▸ THE EXERCISE: Return all of the data exactly as written, without the pictures.
# # # # # # #
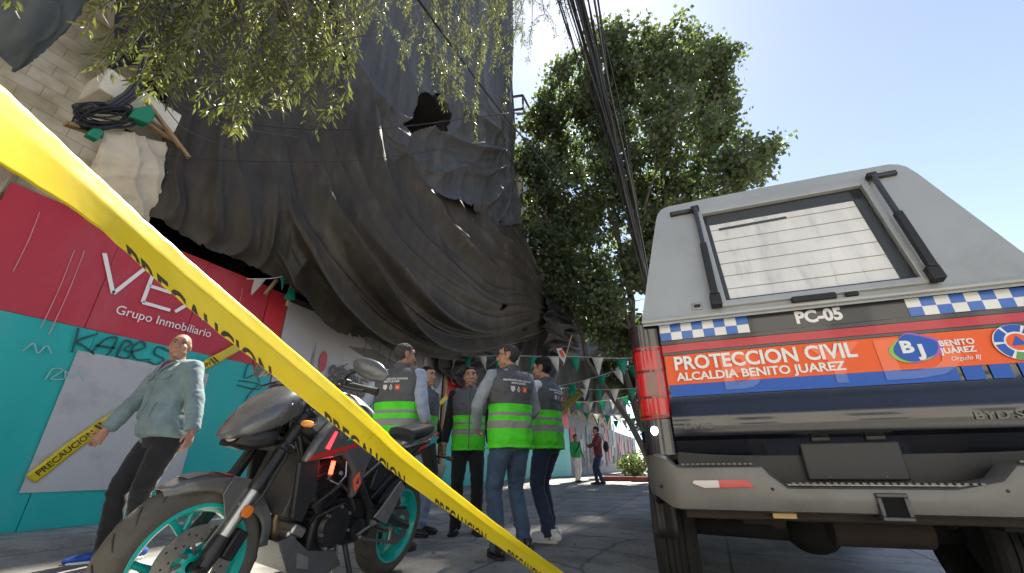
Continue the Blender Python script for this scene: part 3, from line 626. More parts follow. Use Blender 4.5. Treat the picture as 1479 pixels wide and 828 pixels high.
for dx, dy, r in ((-.15, 0, .19), (.25, .1, .17), (-.5, .2, .14), (.05, -.3, .13), (-.85, -.1, .11)):
    forks.append(limb(base+Vector((dx*.4, dy*.4, 0)), base+Vector((dx*4.2, dy*3, 8.5)), r, r*.55, .5, 9))
forks = [p for f in forks for p in f[3:]]
for x, y, z, r in CROWN:
    c = Vector((x, y, z)); s = min(forks, key=lambda p: (p-c).length+max(0, p.z-c.z+1)*3)
    limb(s, c, .075, .02)
    for k in range(5):
        q = Vector(rng.normal(size=3)).normalized()*r*.9; limb(c-Vector((0, 0, r*.4)), c+q, .022, .007, .1, 4)
local(b.build('trunk', M_bark, angle=180), tree)
tree2 = copy_tree(tree); tree2.location = (-2.9, 27, .2); tree2.rotation_euler = (0, 0, R(140)); tree2.scale = (.8, .8, .5); tag(tree2, 'leafy tree farther up the street, half hidden behind the first tree and the pickup')

HANG1 = [(-3.27,0.43,3.22), (-3.25,0.57,3.13), (-3.23,0.69,3.06), (-3.22,0.72,3.37), (-3.17,0.92,3.03), (-3.15,1.00,3.03), (-3.13,1.05,3.21), (-3.05,1.25,3.05), (-2.98,1.41,3.07), (-2.93,1.51,3.32), (-2.86,1.65,3.46), (-2.77,1.79,3.32), (-2.80,1.74,4.13)]
HANG2 = [(-4.52,2.57,7.05), (-4.31,2.91,6.73), (-4.14,3.14,6.18), (-4.12,3.18,6.96), (-3.82,3.52,7.32), (-3.52,3.83,7.71), (-3.10,4.17,6.77), (-2.75,4.41,5.61), (-2.59,4.51,5.93), (-2.34,4.64,6.91), (-1.90,4.84,7.17), (-1.36,5.02,7.54), (-0.93,5.12,7.60)]
def pepper(hang, count, ln, wd, lvl, hi, jit, dens):
    """drooping sprays: each ends a little above the lower outline"""
    H = np.array(hang); Ps = []; Ds = []; Us = []; stems = MB(); tops = []
    for k in range(count):
        t = rng.random()*(len(H)-1); i = min(int(t), len(H)-2); p = H[i]*(1-(t-i))+H[i+1]*(t-i)
        e = p+np.array((rng.normal()*jit, rng.normal()*jit, rng.random()**1.25*hi)); L_ = rng.uniform(*lvl)
        lean = np.array((rng.normal()*.2, rng.normal()*.2, 0)); pts = []
        for s in np.linspace(0, 1, 7): pts.append(e+np.array((0, 0, L_*s))+lean*L_*s*s+np.array((math.sin(s*4+k), math.cos(s*3+k), 0))*.025)
        stems.tube(pts, [.0022, .003, .0035, .004, .005, .006, .008], 4, cap=False); tops.append(pts[-1])
        m = int(L_*dens)
        for j in range(m):
            s = rng.random()**1.15*.93; f = s*6; q = int(f); c = np.array(pts[q])*(1-(f-q))+np.array(pts[q+1])*(f-q)
            a = rng.random()*2*PI; d = np.array((math.cos(a)*.75, math.sin(a)*.75, -.55-rng.random()*.7)); Ps.append(c+d*.02); Ds.append(d); Us.append(rng.normal(size=3))
    Ps = np.array(Ps); Ds = unit(np.array(Ds)); Us = unit(np.cross(Ds, np.array(Us)))
    return Ps, Ds, Us, stems, tops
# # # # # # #
▸ FINAL ANSWER:
Continue the Blender Python script for this scene: part 3, from line 626. More parts follow. Use Blender 4.5. Treat the picture as 1479 pixels wide and 828 pixels high.
for dx, dy, r in ((-.15, 0, .19), (.25, .1, .17), (-.5, .2, .14), (.05, -.3, .13), (-.85, -.1, .11)):
    forks.append(limb(base+Vector((dx*.4, dy*.4, 0)), base+Vector((dx*4.2, dy*3, 8.5)), r, r*.55, .5, 9))
forks = [p for f in forks for p in f[3:]]
for x, y, z, r in CROWN:
    c = Vector((x, y, z)); s = min(forks, key=lambda p: (p-c).length+max(0, p.z-c.z+1)*3)
    limb(s, c, .075, .02)
    for k in range(5):
        q = Vector(rng.normal(size=3)).normalized()*r*.9; limb(c-Vector((0, 0, r*.4)), c+q, .022, .007, .1, 4)
local(b.build('trunk', M_bark, angle=180), tree)
tree2 = copy_tree(tree); tree2.location = (-2.9, 27, .2); tree2.rotation_euler = (0, 0, R(140)); tree2.scale = (.8, .8, .5); tag(tree2, 'leafy tree farther up the street, half hidden behind the first tree and the pickup')

HANG1 = [(-3.27,0.43,3.22), (-3.25,0.57,3.13), (-3.23,0.69,3.06), (-3.22,0.72,3.37), (-3.17,0.92,3.03), (-3.15,1.00,3.03), (-3.13,1.05,3.21), (-3.05,1.25,3.05), (-2.98,1.41,3.07), (-2.93,1.51,3.32), (-2.86,1.65,3.46), (-2.77,1.79,3.32), (-2.80,1.74,4.13)]
HANG2 = [(-4.52,2.57,7.05), (-4.31,2.91,6.73), (-4.14,3.14,6.18), (-4.12,3.18,6.96), (-3.82,3.52,7.32), (-3.52,3.83,7.71), (-3.10,4.17,6.77), (-2.75,4.41,5.61), (-2.59,4.51,5.93), (-2.34,4.64,6.91), (-1.90,4.84,7.17), (-1.36,5.02,7.54), (-0.93,5.12,7.60)]
def pepper(hang, count, ln, wd, lvl, hi, jit, dens):
    """drooping sprays: each ends a little above the lower outline"""
    H = np.array(hang); Ps = []; Ds = []; Us = []; stems = MB(); tops = []
    for k in range(count):
        t = rng.random()*(len(H)-1); i = min(int(t), len(H)-2); p = H[i]*(1-(t-i))+H[i+1]*(t-i)
        e = p+np.array((rng.normal()*jit, rng.normal()*jit, rng.random()**1.25*hi)); L_ = rng.uniform(*lvl)
        lean = np.array((rng.normal()*.2, rng.normal()*.2, 0)); pts = []
        for s in np.linspace(0, 1, 7): pts.append(e+np.array((0, 0, L_*s))+lean*L_*s*s+np.array((math.sin(s*4+k), math.cos(s*3+k), 0))*.025)
        stems.tube(pts, [.0022, .003, .0035, .004, .005, .006, .008], 4, cap=False); tops.append(pts[-1])
        m = int(L_*dens)
        for j in range(m):
            s = rng.random()**1.15*.93; f = s*6; q = int(f); c = np.array(pts[q])*(1-(f-q))+np.array(pts[q+1])*(f-q)
            a = rng.random()*2*PI; d = np.array((math.cos(a)*.75, math.sin(a)*.75, -.55-rng.random()*.7)); Ps.append(c+d*.02); Ds.append(d); Us.append(rng.normal(size=3))
    Ps = np.array(Ps); Ds = unit(np.array(Ds)); Us = unit(np.cross(Ds, np.array(Us)))
    return Ps, Ds, Us, stems, tops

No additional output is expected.